Exercise directions: Output the material below in full, exactly as it is.

Source data:
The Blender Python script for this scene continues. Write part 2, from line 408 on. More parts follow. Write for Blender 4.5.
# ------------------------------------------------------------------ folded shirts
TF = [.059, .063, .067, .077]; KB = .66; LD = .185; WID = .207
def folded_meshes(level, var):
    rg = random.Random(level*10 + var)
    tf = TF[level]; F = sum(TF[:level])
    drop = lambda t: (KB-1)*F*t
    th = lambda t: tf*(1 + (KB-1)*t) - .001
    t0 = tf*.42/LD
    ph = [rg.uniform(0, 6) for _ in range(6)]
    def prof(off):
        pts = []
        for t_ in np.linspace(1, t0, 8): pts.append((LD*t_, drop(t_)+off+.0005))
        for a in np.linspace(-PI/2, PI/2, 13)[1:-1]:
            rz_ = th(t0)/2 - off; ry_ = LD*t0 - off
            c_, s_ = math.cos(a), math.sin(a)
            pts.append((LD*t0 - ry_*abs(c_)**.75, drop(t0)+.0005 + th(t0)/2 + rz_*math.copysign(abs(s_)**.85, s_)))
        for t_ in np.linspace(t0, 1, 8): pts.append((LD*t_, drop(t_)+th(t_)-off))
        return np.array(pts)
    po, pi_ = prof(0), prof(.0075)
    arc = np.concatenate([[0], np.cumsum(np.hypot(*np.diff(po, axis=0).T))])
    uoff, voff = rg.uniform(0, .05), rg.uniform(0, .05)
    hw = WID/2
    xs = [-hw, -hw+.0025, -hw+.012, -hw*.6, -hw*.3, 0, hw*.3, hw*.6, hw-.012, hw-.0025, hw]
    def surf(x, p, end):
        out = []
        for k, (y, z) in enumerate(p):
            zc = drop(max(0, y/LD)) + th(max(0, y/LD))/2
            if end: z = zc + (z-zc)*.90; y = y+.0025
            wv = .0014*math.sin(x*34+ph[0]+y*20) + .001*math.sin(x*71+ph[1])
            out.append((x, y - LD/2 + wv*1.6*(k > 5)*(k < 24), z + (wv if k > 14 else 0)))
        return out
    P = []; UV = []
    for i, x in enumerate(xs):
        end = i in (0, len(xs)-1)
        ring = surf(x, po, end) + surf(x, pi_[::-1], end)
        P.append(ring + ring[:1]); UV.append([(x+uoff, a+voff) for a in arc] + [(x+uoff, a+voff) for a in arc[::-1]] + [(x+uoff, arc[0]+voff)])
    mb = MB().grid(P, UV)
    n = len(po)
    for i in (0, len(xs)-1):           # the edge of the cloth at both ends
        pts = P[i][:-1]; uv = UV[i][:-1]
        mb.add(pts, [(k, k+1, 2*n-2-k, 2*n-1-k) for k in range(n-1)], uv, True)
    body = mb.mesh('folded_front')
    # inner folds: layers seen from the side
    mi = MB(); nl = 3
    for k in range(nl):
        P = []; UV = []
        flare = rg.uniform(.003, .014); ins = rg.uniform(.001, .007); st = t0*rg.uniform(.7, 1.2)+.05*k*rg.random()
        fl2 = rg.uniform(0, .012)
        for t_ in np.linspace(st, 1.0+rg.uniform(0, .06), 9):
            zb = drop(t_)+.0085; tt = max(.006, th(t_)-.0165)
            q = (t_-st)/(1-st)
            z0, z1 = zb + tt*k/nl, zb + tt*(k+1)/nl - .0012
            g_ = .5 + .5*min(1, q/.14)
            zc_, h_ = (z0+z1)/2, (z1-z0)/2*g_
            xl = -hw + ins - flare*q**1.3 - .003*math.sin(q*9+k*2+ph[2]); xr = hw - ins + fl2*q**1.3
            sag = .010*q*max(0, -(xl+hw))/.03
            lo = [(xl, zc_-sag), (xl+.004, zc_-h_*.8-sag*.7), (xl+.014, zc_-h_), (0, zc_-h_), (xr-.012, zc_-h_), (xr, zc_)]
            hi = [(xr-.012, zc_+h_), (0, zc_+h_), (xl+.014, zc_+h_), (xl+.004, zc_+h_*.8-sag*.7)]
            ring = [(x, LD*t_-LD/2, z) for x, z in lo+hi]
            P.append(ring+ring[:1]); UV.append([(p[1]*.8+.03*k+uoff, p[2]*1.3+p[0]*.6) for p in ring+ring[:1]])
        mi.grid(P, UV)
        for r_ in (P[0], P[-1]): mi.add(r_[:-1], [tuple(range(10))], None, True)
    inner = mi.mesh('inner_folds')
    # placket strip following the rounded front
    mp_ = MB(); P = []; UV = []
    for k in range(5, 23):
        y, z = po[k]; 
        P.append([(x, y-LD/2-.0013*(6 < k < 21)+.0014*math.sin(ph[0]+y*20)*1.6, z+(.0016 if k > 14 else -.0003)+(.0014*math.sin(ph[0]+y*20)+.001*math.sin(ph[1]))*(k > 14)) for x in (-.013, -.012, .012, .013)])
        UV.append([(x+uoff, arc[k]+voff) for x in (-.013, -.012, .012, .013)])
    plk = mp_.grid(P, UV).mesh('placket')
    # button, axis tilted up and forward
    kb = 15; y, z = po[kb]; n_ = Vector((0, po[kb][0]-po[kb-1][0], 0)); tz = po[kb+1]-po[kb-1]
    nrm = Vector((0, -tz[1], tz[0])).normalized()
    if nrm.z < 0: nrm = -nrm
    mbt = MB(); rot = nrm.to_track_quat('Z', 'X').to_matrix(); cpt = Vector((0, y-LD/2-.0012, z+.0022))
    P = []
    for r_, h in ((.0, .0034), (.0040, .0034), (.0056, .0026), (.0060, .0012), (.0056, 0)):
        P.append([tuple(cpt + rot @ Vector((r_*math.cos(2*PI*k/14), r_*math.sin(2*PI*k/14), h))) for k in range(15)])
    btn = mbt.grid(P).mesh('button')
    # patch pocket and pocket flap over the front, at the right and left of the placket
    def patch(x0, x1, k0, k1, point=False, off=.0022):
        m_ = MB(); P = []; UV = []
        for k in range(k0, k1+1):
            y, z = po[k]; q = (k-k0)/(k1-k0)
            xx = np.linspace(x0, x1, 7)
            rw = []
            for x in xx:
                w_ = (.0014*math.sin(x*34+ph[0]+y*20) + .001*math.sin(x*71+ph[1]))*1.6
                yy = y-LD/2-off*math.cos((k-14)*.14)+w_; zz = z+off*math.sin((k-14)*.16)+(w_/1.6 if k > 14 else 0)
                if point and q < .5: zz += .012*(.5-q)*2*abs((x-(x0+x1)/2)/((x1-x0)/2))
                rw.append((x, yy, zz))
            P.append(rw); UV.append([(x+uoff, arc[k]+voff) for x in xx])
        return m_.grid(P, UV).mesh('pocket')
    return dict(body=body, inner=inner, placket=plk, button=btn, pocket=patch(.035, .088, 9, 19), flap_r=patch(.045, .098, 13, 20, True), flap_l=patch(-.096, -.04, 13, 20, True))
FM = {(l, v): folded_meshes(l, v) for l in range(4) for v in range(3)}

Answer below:
The Blender Python script for this scene continues. Write part 2, from line 408 on. More parts follow. Write for Blender 4.5.
# ------------------------------------------------------------------ folded shirts
TF = [.059, .063, .067, .077]; KB = .66; LD = .185; WID = .207
def folded_meshes(level, var):
    rg = random.Random(level*10 + var)
    tf = TF[level]; F = sum(TF[:level])
    drop = lambda t: (KB-1)*F*t
    th = lambda t: tf*(1 + (KB-1)*t) - .001
    t0 = tf*.42/LD
    ph = [rg.uniform(0, 6) for _ in range(6)]
    def prof(off):
        pts = []
        for t_ in np.linspace(1, t0, 8): pts.append((LD*t_, drop(t_)+off+.0005))
        for a in np.linspace(-PI/2, PI/2, 13)[1:-1]:
            rz_ = th(t0)/2 - off; ry_ = LD*t0 - off
            c_, s_ = math.cos(a), math.sin(a)
            pts.append((LD*t0 - ry_*abs(c_)**.75, drop(t0)+.0005 + th(t0)/2 + rz_*math.copysign(abs(s_)**.85, s_)))
        for t_ in np.linspace(t0, 1, 8): pts.append((LD*t_, drop(t_)+th(t_)-off))
        return np.array(pts)
    po, pi_ = prof(0), prof(.0075)
    arc = np.concatenate([[0], np.cumsum(np.hypot(*np.diff(po, axis=0).T))])
    uoff, voff = rg.uniform(0, .05), rg.uniform(0, .05)
    hw = WID/2
    xs = [-hw, -hw+.0025, -hw+.012, -hw*.6, -hw*.3, 0, hw*.3, hw*.6, hw-.012, hw-.0025, hw]
    def surf(x, p, end):
        out = []
        for k, (y, z) in enumerate(p):
            zc = drop(max(0, y/LD)) + th(max(0, y/LD))/2
            if end: z = zc + (z-zc)*.90; y = y+.0025
            wv = .0014*math.sin(x*34+ph[0]+y*20) + .001*math.sin(x*71+ph[1])
            out.append((x, y - LD/2 + wv*1.6*(k > 5)*(k < 24), z + (wv if k > 14 else 0)))
        return out
    P = []; UV = []
    for i, x in enumerate(xs):
        end = i in (0, len(xs)-1)
        ring = surf(x, po, end) + surf(x, pi_[::-1], end)
        P.append(ring + ring[:1]); UV.append([(x+uoff, a+voff) for a in arc] + [(x+uoff, a+voff) for a in arc[::-1]] + [(x+uoff, arc[0]+voff)])
    mb = MB().grid(P, UV)
    n = len(po)
    for i in (0, len(xs)-1):           # the edge of the cloth at both ends
        pts = P[i][:-1]; uv = UV[i][:-1]
        mb.add(pts, [(k, k+1, 2*n-2-k, 2*n-1-k) for k in range(n-1)], uv, True)
    body = mb.mesh('folded_front')
    # inner folds: layers seen from the side
    mi = MB(); nl = 3
    for k in range(nl):
        P = []; UV = []
        flare = rg.uniform(.003, .014); ins = rg.uniform(.001, .007); st = t0*rg.uniform(.7, 1.2)+.05*k*rg.random()
        fl2 = rg.uniform(0, .012)
        for t_ in np.linspace(st, 1.0+rg.uniform(0, .06), 9):
            zb = drop(t_)+.0085; tt = max(.006, th(t_)-.0165)
            q = (t_-st)/(1-st)
            z0, z1 = zb + tt*k/nl, zb + tt*(k+1)/nl - .0012
            g_ = .5 + .5*min(1, q/.14)
            zc_, h_ = (z0+z1)/2, (z1-z0)/2*g_
            xl = -hw + ins - flare*q**1.3 - .003*math.sin(q*9+k*2+ph[2]); xr = hw - ins + fl2*q**1.3
            sag = .010*q*max(0, -(xl+hw))/.03
            lo = [(xl, zc_-sag), (xl+.004, zc_-h_*.8-sag*.7), (xl+.014, zc_-h_), (0, zc_-h_), (xr-.012, zc_-h_), (xr, zc_)]
            hi = [(xr-.012, zc_+h_), (0, zc_+h_), (xl+.014, zc_+h_), (xl+.004, zc_+h_*.8-sag*.7)]
            ring = [(x, LD*t_-LD/2, z) for x, z in lo+hi]
            P.append(ring+ring[:1]); UV.append([(p[1]*.8+.03*k+uoff, p[2]*1.3+p[0]*.6) for p in ring+ring[:1]])
        mi.grid(P, UV)
        for r_ in (P[0], P[-1]): mi.add(r_[:-1], [tuple(range(10))], None, True)
    inner = mi.mesh('inner_folds')
    # placket strip following the rounded front
    mp_ = MB(); P = []; UV = []
    for k in range(5, 23):
        y, z = po[k]; 
        P.append([(x, y-LD/2-.0013*(6 < k < 21)+.0014*math.sin(ph[0]+y*20)*1.6, z+(.0016 if k > 14 else -.0003)+(.0014*math.sin(ph[0]+y*20)+.001*math.sin(ph[1]))*(k > 14)) for x in (-.013, -.012, .012, .013)])
        UV.append([(x+uoff, arc[k]+voff) for x in (-.013, -.012, .012, .013)])
    plk = mp_.grid(P, UV).mesh('placket')
    # button, axis tilted up and forward
    kb = 15; y, z = po[kb]; n_ = Vector((0, po[kb][0]-po[kb-1][0], 0)); tz = po[kb+1]-po[kb-1]
    nrm = Vector((0, -tz[1], tz[0])).normalized()
    if nrm.z < 0: nrm = -nrm
    mbt = MB(); rot = nrm.to_track_quat('Z', 'X').to_matrix(); cpt = Vector((0, y-LD/2-.0012, z+.0022))
    P = []
    for r_, h in ((.0, .0034), (.0040, .0034), (.0056, .0026), (.0060, .0012), (.0056, 0)):
        P.append([tuple(cpt + rot @ Vector((r_*math.cos(2*PI*k/14), r_*math.sin(2*PI*k/14), h))) for k in range(15)])
    btn = mbt.grid(P).mesh('button')
    # patch pocket and pocket flap over the front, at the right and left of the placket
    def patch(x0, x1, k0, k1, point=False, off=.0022):
        m_ = MB(); P = []; UV = []
        for k in range(k0, k1+1):
            y, z = po[k]; q = (k-k0)/(k1-k0)
            xx = np.linspace(x0, x1, 7)
            rw = []
            for x in xx:
                w_ = (.0014*math.sin(x*34+ph[0]+y*20) + .001*math.sin(x*71+ph[1]))*1.6
                yy = y-LD/2-off*math.cos((k-14)*.14)+w_; zz = z+off*math.sin((k-14)*.16)+(w_/1.6 if k > 14 else 0)
                if point and q < .5: zz += .012*(.5-q)*2*abs((x-(x0+x1)/2)/((x1-x0)/2))
                rw.append((x, yy, zz))
            P.append(rw); UV.append([(x+uoff, arc[k]+voff) for x in xx])
        return m_.grid(P, UV).mesh('pocket')
    return dict(body=body, inner=inner, placket=plk, button=btn, pocket=patch(.035, .088, 9, 19), flap_r=patch(.045, .098, 13, 20, True), flap_l=patch(-.096, -.04, 13, 20, True))
FM = {(l, v): folded_meshes(l, v) for l in range(4) for v in range(3)}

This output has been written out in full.